SECTION 1. If any horse, neat cattle, sheep or hog shall be going at large in any highway or common, it shall be lawful for any freeholder or qualified elector of the town within which such animal is at large, to take up such animal and impound the same in one of the public pounds of said town.

SEC. 2. It shall be the duty of the keeper of any pound in which any animal shall be impounded, for the cause set forth in the preceding section, to receive, and keep and feed such animal in such pound; and he shall and may duly milk any cow so impounded for his own use.

SEC. 3. The owner of any animal so impounded shall

not have the same out of said pound, until he shall first pay to the pound-keeper the expenses of keeping such animal; no regard being had to the milk derived from the same; the pound-keeper's fees, to wit: for receiving the same into the pound, for each horse and neat-beast, four cents; and for each sheep and hog, two cents; for every notification set up or notice given to the owner, twenty-five cents; and the following penalties, to wit: for every horse, neat-beast and hog, fifty cents, and for every sheep, ten cents.

SEC. 4. The pound-keeper shall pay one half part of every sum received by him as a penalty, in pursuance of the preceding section, to the town treasurer of the town in which the pound is situated, and the other half to the person who impounded the animal.

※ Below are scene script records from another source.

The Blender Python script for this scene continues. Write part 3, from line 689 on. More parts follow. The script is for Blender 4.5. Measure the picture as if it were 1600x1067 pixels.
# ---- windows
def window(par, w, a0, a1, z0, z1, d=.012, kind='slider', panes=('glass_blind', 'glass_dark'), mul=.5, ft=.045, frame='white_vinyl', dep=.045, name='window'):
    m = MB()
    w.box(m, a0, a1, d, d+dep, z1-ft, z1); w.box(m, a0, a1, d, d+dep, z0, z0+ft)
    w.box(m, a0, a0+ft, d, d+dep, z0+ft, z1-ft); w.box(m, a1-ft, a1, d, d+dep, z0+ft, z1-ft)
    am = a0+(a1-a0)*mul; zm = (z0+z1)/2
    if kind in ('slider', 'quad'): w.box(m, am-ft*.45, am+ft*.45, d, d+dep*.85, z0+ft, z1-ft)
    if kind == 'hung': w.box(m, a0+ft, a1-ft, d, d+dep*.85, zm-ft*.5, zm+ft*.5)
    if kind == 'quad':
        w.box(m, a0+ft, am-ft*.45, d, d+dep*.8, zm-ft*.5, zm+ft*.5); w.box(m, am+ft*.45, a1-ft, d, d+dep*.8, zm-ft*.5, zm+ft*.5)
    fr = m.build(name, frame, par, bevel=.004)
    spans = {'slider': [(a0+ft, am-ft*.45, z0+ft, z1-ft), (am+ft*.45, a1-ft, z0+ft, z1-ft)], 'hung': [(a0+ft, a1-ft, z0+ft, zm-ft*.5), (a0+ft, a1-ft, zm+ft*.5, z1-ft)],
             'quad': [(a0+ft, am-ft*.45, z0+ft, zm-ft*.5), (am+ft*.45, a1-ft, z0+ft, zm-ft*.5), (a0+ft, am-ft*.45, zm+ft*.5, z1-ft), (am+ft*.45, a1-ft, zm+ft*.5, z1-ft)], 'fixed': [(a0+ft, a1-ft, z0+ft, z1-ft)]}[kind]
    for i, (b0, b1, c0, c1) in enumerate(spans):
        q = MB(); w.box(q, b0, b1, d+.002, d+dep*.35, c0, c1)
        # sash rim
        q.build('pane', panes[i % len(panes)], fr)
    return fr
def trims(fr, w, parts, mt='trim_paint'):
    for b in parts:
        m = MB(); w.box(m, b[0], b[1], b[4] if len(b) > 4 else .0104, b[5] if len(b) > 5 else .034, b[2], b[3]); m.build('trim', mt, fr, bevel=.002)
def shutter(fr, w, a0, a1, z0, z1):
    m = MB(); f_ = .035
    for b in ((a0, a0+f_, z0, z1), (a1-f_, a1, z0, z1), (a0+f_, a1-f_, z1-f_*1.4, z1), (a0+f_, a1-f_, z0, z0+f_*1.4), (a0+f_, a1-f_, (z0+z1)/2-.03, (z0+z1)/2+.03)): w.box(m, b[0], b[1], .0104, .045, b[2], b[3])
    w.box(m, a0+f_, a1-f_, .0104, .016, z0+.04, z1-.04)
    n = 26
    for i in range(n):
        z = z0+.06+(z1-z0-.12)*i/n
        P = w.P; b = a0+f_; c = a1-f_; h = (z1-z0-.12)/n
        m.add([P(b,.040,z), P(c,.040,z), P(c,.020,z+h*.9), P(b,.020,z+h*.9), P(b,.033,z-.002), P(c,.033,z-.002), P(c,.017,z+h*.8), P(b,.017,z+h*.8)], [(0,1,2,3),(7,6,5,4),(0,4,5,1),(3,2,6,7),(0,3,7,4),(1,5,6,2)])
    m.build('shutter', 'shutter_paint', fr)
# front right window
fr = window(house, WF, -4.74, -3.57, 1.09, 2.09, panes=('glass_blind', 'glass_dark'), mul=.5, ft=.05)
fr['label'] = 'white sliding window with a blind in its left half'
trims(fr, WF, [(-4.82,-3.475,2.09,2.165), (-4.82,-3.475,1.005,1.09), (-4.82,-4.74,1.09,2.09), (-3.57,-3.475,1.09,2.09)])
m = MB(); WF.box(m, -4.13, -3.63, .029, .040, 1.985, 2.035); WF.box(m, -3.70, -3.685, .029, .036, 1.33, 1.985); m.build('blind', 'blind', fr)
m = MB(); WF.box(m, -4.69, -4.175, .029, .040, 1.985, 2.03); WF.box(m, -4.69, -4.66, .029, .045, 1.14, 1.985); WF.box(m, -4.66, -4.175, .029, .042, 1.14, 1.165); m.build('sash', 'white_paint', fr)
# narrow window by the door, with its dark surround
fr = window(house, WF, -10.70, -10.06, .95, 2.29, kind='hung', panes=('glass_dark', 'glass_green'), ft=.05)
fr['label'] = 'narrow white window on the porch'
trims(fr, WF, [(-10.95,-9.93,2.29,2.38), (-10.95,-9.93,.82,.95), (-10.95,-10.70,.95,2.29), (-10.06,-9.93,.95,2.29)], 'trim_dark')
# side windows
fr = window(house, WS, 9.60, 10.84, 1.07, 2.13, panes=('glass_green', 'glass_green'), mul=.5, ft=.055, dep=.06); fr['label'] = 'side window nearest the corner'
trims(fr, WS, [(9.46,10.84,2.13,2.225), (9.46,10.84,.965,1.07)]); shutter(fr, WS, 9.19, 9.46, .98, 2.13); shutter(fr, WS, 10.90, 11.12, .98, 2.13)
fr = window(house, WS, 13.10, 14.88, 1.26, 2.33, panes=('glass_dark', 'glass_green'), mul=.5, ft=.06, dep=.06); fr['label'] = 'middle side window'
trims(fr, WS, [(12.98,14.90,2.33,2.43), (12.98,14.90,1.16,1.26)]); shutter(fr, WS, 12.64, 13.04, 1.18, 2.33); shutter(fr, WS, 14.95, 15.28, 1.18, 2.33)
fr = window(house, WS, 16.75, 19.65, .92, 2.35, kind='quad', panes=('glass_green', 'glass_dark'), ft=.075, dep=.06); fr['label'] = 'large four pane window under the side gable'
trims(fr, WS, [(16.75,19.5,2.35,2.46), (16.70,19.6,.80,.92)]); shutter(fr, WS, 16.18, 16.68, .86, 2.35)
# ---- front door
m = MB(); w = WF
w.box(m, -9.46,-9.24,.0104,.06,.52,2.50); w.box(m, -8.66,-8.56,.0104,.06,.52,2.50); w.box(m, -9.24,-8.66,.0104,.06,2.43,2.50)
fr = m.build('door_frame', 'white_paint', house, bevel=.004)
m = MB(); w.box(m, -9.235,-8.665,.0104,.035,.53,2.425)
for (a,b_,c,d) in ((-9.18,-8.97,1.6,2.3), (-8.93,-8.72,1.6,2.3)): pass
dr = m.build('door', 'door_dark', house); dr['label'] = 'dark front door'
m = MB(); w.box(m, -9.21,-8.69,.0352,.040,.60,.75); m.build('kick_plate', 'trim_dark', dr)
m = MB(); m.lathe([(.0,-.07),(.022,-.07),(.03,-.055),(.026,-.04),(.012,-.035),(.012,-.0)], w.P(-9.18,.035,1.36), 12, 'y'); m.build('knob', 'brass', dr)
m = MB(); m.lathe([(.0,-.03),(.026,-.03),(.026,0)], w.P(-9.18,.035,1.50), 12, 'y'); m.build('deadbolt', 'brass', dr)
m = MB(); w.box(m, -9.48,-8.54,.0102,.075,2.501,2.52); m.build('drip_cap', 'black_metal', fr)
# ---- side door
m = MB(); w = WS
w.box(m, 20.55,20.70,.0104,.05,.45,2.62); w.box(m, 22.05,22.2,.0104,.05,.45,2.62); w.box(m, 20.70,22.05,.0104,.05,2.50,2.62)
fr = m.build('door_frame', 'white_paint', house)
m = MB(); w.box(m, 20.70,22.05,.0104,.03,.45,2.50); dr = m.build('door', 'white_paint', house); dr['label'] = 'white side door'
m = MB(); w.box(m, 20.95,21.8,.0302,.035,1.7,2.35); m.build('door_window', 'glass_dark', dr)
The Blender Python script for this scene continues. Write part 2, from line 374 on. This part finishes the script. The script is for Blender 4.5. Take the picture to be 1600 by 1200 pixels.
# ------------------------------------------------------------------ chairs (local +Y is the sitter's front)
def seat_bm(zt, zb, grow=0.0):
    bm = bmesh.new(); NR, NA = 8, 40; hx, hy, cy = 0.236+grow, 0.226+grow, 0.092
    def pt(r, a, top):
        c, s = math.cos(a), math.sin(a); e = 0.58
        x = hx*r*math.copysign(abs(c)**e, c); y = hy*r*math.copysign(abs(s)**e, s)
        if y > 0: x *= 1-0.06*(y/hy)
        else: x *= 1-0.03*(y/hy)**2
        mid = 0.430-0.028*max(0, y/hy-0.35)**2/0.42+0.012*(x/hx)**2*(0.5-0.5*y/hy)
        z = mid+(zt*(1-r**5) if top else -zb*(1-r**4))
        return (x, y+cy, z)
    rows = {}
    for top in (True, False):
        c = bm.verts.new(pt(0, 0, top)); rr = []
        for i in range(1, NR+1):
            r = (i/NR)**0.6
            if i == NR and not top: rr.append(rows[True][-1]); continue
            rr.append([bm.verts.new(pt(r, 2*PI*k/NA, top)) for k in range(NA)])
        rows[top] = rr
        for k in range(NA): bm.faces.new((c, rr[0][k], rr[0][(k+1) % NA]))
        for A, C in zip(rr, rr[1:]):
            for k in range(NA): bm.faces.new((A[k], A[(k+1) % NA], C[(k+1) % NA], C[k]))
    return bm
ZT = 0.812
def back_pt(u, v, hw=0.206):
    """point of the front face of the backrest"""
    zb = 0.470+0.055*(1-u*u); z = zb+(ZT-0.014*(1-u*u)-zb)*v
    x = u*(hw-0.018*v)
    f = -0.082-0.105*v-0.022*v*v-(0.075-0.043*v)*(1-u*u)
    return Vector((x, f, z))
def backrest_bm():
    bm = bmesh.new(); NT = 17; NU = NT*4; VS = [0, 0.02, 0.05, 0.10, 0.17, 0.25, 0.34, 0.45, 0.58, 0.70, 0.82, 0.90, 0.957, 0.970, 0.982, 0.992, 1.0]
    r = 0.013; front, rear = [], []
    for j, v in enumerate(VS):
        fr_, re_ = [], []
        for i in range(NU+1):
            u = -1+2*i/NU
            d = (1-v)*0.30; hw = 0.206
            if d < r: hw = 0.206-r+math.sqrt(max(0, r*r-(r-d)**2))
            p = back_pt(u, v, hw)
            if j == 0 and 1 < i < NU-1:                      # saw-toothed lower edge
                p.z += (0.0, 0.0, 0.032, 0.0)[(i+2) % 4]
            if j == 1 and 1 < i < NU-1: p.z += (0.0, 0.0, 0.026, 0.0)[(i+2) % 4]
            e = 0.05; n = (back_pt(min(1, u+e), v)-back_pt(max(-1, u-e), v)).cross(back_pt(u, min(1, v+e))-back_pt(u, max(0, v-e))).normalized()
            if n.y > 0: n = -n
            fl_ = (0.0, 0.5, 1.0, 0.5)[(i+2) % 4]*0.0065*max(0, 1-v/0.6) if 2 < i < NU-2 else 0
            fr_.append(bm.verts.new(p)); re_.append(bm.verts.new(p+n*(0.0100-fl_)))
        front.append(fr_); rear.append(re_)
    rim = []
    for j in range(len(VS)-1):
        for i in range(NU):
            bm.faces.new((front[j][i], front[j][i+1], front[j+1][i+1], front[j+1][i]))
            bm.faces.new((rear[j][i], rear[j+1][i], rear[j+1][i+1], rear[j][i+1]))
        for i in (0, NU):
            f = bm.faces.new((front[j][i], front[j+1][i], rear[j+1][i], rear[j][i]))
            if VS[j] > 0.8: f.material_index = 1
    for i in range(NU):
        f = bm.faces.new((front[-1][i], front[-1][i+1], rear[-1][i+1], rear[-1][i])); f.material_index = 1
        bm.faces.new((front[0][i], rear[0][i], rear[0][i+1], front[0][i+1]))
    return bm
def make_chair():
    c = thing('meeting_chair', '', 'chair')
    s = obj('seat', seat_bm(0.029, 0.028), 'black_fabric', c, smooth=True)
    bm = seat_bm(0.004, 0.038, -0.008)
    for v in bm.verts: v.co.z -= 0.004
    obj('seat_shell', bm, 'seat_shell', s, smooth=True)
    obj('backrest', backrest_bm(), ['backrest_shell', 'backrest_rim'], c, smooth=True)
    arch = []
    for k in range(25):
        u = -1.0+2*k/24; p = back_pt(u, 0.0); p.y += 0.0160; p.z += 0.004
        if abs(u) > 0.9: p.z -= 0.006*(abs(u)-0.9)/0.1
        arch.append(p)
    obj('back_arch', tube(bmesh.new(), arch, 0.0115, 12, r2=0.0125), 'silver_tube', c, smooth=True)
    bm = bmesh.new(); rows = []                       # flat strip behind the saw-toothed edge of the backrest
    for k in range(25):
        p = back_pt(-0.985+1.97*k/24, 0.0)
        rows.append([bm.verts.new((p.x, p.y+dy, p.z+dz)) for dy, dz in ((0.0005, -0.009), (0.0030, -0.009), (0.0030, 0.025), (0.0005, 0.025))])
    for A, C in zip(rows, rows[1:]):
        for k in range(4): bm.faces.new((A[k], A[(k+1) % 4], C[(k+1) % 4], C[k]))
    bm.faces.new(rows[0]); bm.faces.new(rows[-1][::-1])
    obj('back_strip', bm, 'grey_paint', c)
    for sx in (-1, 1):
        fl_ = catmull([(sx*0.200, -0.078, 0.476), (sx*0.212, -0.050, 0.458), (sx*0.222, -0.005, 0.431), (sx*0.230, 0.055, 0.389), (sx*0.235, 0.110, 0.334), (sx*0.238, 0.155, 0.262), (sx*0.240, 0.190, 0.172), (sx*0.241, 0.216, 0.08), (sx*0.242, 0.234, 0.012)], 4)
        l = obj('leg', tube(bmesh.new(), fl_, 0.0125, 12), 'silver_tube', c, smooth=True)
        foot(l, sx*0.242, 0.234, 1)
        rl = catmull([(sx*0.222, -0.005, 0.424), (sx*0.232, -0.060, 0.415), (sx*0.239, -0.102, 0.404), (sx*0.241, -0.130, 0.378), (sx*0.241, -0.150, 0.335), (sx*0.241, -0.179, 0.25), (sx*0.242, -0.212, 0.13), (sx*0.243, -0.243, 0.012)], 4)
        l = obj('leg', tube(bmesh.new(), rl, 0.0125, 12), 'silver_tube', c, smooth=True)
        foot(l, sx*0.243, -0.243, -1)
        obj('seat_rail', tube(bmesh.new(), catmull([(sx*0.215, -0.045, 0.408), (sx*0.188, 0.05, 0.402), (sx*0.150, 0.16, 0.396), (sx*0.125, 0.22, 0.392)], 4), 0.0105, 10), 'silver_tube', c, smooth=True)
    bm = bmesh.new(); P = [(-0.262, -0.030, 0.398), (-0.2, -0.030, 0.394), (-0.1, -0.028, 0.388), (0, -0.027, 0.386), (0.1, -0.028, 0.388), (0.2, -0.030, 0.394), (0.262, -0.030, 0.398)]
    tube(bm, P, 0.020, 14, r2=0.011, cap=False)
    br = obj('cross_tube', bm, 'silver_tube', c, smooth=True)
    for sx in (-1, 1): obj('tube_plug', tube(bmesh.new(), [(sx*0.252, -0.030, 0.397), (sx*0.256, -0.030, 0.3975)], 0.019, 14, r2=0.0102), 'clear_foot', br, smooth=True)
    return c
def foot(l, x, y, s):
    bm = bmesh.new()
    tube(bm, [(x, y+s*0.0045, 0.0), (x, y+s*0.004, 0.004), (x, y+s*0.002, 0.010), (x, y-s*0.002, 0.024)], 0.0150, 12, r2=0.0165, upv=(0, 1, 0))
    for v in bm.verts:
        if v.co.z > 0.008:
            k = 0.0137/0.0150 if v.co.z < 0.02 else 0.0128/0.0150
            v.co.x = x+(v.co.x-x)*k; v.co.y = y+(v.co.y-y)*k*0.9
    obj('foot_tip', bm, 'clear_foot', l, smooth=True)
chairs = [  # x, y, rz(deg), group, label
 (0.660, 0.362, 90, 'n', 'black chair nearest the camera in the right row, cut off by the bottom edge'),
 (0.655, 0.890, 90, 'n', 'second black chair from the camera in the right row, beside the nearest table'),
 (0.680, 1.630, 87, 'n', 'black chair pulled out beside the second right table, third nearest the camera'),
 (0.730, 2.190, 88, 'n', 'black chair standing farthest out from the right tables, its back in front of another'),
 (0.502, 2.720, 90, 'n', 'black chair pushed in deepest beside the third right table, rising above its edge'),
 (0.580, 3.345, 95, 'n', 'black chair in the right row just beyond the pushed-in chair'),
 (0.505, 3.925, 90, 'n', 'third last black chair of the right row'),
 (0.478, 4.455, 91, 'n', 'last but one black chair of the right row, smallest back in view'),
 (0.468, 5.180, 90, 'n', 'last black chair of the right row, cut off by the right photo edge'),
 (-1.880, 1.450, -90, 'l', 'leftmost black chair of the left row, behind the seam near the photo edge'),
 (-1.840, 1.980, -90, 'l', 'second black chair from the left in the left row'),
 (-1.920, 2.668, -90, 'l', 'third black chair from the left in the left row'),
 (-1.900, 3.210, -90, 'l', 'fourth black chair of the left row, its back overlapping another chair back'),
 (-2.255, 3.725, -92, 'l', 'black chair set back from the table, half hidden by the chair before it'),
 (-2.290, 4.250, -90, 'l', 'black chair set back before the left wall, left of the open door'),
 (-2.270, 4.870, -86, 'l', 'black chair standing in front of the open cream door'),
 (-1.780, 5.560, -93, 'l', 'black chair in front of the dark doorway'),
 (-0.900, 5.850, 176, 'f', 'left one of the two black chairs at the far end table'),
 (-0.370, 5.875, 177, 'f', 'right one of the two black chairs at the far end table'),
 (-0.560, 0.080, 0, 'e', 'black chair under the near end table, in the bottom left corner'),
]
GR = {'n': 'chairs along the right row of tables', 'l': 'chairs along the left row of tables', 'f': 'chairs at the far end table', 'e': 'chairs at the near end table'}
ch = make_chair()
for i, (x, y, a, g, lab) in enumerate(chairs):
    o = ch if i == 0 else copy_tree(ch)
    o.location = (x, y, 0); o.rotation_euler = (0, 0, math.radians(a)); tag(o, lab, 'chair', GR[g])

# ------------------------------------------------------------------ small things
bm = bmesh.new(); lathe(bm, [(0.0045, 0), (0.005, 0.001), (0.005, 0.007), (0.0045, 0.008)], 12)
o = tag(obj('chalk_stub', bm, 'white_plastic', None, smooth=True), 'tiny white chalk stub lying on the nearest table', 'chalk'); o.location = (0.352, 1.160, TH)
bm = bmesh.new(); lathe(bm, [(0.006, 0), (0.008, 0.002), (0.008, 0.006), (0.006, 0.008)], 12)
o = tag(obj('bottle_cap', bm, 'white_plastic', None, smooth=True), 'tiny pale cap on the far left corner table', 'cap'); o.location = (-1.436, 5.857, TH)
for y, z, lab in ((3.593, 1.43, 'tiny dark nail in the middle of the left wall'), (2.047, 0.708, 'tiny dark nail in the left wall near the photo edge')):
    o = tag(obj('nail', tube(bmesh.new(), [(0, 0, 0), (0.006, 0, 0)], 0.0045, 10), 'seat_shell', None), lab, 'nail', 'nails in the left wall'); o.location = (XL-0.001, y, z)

SEC. 5. When any animal shall have continued in any pound for forty-eight hours, the pound-keeper shall, within forty-eight hours thereafter, set up notifications in at least three public places in the same town with said pound; one of which shall be at or near the office of the town clerk of such town, describing the natural and artificial marks, if any, on such animal, or shall give notice in writing to the owner of such animal; and if no owner shall appear within twenty days from the date of such notifications or notice, and pay the penalty and charges aforesaid, then the said pound-keeper shall deliver the said animal to the treasurer of such town, with a statement in writing of the time and manner in which the said animal was impounded, and of the proceedings of such pound-keeper in relation to the same; together with an account of the charges and expenses due from the owner of such animal to said pound-keeper by virtue of this act; and if said treasurer shall find the proceedings of said poundkeeper correct, he shall sell said animal at public auction, after giving reasonable notice of such sale; and shall, out of the proceeds of such sale, pay the incidental expenses of such sale, the cost of keeping such animal, after the same was delivered to him by the pound-keeper for sale, the expenses and charges aforesaid, the expenses and the penalty aforesaid, and in the order above, if the proceeds of the sale be not sufficient to pay the whole thereof.

SEC. 6. Any town may at a legal meeting pass a vote exempting itself or any part thereof from the operation of this act; after which this act, in such town or such part thereof, shall be of no effect; but the common law shall still remain in force.